*What needs to be done:* Reproduce exactly the lines from the one containing "Write part 4" through the last line of the records below, both included, and nothing else.

*Task input:*
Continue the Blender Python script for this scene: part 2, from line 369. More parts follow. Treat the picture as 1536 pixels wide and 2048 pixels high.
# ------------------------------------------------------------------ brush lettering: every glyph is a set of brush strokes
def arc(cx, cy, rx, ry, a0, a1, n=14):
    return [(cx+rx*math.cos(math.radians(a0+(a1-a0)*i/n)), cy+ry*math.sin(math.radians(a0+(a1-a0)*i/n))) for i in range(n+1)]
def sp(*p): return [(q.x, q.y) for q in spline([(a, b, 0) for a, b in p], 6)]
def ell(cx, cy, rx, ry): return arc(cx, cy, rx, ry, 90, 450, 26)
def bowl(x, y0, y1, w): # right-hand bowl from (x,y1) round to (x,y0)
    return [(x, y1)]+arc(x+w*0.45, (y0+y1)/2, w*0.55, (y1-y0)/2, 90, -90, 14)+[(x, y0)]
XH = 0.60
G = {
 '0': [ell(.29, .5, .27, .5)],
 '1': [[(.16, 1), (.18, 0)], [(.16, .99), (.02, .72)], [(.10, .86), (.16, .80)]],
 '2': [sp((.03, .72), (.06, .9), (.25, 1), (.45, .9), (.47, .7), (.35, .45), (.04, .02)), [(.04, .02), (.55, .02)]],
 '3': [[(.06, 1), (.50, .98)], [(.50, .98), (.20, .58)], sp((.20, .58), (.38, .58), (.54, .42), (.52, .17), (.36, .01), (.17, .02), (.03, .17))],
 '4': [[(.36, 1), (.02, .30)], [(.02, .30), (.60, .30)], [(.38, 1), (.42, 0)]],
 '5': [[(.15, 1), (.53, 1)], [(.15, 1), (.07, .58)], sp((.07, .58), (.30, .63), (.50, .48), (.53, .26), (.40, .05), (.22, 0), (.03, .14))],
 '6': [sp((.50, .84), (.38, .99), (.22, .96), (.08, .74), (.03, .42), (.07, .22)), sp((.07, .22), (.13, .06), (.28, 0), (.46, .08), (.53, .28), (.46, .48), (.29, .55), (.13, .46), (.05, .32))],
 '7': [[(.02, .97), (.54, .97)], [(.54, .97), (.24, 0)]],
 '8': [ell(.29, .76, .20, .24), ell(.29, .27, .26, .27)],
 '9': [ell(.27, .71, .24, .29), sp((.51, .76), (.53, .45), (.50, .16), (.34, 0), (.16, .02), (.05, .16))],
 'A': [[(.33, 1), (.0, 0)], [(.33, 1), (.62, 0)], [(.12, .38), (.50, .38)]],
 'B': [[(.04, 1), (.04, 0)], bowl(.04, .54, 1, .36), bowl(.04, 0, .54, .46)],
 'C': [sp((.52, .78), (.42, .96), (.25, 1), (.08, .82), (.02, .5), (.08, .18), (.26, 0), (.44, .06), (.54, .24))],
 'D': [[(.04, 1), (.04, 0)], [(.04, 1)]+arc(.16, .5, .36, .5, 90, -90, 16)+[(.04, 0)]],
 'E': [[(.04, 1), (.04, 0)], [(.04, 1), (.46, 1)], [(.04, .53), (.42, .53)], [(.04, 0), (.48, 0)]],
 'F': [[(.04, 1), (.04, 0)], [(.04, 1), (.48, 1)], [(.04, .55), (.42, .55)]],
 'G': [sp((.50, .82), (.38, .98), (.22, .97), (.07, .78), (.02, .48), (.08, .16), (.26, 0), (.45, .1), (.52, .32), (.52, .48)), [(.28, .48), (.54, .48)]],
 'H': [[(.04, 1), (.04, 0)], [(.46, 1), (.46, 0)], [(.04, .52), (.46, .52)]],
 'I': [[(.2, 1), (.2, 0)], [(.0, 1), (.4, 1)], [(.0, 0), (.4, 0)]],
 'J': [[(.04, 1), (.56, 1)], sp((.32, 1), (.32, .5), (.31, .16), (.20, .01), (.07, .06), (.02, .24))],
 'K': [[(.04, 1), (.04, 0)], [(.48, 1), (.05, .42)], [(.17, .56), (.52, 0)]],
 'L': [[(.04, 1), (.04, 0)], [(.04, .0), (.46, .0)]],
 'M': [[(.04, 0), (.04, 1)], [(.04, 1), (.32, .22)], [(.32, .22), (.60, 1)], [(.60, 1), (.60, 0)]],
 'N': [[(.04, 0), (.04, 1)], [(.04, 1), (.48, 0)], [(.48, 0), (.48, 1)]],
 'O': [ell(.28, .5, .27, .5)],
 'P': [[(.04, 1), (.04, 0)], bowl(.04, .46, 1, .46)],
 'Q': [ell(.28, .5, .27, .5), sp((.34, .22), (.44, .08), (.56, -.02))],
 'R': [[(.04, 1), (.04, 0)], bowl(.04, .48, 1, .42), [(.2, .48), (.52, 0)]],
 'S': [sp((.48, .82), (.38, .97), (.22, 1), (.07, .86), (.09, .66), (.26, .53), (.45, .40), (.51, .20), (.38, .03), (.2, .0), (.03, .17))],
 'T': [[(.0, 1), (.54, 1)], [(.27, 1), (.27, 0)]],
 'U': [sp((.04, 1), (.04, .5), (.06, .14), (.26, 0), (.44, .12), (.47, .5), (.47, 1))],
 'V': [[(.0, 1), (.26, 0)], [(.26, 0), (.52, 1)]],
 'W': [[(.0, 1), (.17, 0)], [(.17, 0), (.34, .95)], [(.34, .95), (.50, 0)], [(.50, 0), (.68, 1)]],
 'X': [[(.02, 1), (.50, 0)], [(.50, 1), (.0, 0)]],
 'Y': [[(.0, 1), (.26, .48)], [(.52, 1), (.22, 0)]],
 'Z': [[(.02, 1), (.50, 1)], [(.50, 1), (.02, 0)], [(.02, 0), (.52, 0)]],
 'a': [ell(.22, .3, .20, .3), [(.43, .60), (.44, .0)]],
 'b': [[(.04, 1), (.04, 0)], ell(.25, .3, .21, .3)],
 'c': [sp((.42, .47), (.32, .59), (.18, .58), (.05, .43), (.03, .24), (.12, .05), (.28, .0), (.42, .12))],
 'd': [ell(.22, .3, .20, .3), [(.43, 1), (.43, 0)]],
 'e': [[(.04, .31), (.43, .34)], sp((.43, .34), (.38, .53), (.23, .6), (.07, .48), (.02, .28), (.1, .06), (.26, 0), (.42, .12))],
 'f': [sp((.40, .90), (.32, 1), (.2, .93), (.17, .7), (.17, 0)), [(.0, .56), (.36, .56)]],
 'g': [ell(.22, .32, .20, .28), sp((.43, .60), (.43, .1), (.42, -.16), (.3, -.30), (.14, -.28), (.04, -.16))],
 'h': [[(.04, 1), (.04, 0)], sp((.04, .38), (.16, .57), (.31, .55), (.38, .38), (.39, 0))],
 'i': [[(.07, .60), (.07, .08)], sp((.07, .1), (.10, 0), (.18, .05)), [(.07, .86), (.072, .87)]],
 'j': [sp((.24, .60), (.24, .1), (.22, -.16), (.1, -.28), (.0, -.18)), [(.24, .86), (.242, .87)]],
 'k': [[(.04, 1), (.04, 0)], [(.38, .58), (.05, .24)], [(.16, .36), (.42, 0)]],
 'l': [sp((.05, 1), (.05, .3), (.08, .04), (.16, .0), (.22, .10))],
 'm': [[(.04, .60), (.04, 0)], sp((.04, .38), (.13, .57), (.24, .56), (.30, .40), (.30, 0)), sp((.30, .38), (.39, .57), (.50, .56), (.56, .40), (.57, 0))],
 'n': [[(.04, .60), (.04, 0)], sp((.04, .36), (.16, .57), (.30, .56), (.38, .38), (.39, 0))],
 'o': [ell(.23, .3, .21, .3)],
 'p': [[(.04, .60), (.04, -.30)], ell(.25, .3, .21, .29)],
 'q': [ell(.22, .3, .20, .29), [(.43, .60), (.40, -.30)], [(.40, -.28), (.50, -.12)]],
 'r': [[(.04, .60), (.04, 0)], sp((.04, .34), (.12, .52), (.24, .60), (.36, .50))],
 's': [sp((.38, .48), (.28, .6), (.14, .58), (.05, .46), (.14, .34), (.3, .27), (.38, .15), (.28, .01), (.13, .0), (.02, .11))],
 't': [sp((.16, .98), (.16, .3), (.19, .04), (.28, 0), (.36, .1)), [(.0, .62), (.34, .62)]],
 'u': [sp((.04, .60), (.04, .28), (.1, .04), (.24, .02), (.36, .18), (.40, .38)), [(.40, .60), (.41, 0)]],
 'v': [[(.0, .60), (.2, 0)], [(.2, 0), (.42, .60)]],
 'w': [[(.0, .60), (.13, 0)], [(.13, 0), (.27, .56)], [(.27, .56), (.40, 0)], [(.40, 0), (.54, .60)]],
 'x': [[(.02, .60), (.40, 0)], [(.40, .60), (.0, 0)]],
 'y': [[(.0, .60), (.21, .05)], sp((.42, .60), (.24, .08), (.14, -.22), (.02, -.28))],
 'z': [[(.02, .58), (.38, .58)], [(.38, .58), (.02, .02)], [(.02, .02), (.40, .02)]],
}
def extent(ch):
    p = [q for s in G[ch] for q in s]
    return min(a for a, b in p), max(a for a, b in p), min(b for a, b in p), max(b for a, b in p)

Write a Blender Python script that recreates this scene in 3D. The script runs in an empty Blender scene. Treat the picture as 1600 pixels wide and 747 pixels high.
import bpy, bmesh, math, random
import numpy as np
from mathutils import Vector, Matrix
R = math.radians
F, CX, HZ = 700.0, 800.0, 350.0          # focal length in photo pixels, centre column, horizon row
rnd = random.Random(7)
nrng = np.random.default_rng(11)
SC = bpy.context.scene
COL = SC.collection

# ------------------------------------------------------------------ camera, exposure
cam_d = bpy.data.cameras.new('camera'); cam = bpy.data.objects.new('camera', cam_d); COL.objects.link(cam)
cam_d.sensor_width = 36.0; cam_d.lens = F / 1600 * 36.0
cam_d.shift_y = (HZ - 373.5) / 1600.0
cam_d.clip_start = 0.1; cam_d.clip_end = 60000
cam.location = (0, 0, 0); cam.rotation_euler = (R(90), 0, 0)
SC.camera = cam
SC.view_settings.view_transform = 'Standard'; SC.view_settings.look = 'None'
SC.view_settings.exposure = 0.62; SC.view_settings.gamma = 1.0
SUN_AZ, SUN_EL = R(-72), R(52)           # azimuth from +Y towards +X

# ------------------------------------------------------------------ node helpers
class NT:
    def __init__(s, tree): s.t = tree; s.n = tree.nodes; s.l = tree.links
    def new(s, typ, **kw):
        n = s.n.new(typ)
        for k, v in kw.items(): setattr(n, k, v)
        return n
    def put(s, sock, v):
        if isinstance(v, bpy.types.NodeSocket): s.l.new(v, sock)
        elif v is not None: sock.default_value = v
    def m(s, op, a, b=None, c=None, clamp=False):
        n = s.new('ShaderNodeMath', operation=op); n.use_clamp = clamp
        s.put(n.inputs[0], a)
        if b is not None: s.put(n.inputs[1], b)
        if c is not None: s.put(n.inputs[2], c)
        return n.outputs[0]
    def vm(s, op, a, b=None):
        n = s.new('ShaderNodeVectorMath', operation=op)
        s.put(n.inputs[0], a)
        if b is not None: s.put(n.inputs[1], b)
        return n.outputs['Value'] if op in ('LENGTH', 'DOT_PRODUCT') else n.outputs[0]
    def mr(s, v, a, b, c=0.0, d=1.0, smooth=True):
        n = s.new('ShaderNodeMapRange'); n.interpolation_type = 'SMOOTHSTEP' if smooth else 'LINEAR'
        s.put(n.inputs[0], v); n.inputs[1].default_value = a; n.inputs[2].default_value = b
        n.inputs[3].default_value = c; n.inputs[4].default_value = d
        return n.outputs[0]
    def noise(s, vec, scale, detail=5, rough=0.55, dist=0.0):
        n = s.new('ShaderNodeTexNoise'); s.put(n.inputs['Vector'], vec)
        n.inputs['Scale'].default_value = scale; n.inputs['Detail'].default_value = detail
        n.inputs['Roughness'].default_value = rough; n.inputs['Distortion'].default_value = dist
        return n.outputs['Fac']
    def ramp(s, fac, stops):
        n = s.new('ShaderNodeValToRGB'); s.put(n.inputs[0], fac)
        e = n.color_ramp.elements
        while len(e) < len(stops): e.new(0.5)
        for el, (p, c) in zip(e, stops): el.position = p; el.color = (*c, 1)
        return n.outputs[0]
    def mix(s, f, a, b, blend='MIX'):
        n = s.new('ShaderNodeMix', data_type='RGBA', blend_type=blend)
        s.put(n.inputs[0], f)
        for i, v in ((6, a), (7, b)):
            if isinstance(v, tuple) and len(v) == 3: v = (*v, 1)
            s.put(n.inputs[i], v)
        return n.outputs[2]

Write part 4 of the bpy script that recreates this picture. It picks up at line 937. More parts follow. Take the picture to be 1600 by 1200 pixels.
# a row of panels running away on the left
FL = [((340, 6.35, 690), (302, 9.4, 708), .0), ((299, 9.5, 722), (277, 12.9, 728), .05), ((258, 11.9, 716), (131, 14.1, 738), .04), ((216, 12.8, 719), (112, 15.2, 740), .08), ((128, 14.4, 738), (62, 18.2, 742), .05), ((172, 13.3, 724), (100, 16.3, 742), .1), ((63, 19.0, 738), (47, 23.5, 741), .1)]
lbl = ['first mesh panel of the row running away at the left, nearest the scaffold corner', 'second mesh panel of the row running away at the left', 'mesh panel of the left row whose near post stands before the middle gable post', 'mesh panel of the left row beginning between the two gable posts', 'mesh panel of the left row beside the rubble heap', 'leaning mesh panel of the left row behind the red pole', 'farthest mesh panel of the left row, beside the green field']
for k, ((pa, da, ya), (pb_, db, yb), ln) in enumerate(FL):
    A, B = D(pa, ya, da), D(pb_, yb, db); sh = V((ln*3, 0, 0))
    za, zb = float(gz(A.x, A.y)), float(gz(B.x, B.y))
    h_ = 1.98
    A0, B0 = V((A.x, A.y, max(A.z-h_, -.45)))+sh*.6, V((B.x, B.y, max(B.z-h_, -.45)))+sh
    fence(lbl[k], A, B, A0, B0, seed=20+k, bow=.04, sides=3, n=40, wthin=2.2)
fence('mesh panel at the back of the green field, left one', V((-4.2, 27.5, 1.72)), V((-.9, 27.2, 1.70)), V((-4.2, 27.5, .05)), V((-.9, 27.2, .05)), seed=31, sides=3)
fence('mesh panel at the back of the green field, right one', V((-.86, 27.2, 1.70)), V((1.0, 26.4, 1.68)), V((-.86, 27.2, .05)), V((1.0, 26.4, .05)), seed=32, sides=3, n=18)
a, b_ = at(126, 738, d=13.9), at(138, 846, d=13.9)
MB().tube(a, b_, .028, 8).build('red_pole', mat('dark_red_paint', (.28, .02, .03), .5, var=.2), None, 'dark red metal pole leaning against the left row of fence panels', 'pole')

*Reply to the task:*
Write part 4 of the bpy script that recreates this picture. It picks up at line 937. More parts follow. Take the picture to be 1600 by 1200 pixels.
# a row of panels running away on the left
FL = [((340, 6.35, 690), (302, 9.4, 708), .0), ((299, 9.5, 722), (277, 12.9, 728), .05), ((258, 11.9, 716), (131, 14.1, 738), .04), ((216, 12.8, 719), (112, 15.2, 740), .08), ((128, 14.4, 738), (62, 18.2, 742), .05), ((172, 13.3, 724), (100, 16.3, 742), .1), ((63, 19.0, 738), (47, 23.5, 741), .1)]
lbl = ['first mesh panel of the row running away at the left, nearest the scaffold corner', 'second mesh panel of the row running away at the left', 'mesh panel of the left row whose near post stands before the middle gable post', 'mesh panel of the left row beginning between the two gable posts', 'mesh panel of the left row beside the rubble heap', 'leaning mesh panel of the left row behind the red pole', 'farthest mesh panel of the left row, beside the green field']
for k, ((pa, da, ya), (pb_, db, yb), ln) in enumerate(FL):
    A, B = D(pa, ya, da), D(pb_, yb, db); sh = V((ln*3, 0, 0))
    za, zb = float(gz(A.x, A.y)), float(gz(B.x, B.y))
    h_ = 1.98
    A0, B0 = V((A.x, A.y, max(A.z-h_, -.45)))+sh*.6, V((B.x, B.y, max(B.z-h_, -.45)))+sh
    fence(lbl[k], A, B, A0, B0, seed=20+k, bow=.04, sides=3, n=40, wthin=2.2)
fence('mesh panel at the back of the green field, left one', V((-4.2, 27.5, 1.72)), V((-.9, 27.2, 1.70)), V((-4.2, 27.5, .05)), V((-.9, 27.2, .05)), seed=31, sides=3)
fence('mesh panel at the back of the green field, right one', V((-.86, 27.2, 1.70)), V((1.0, 26.4, 1.68)), V((-.86, 27.2, .05)), V((1.0, 26.4, .05)), seed=32, sides=3, n=18)
a, b_ = at(126, 738, d=13.9), at(138, 846, d=13.9)
MB().tube(a, b_, .028, 8).build('red_pole', mat('dark_red_paint', (.28, .02, .03), .5, var=.2), None, 'dark red metal pole leaning against the left row of fence panels', 'pole')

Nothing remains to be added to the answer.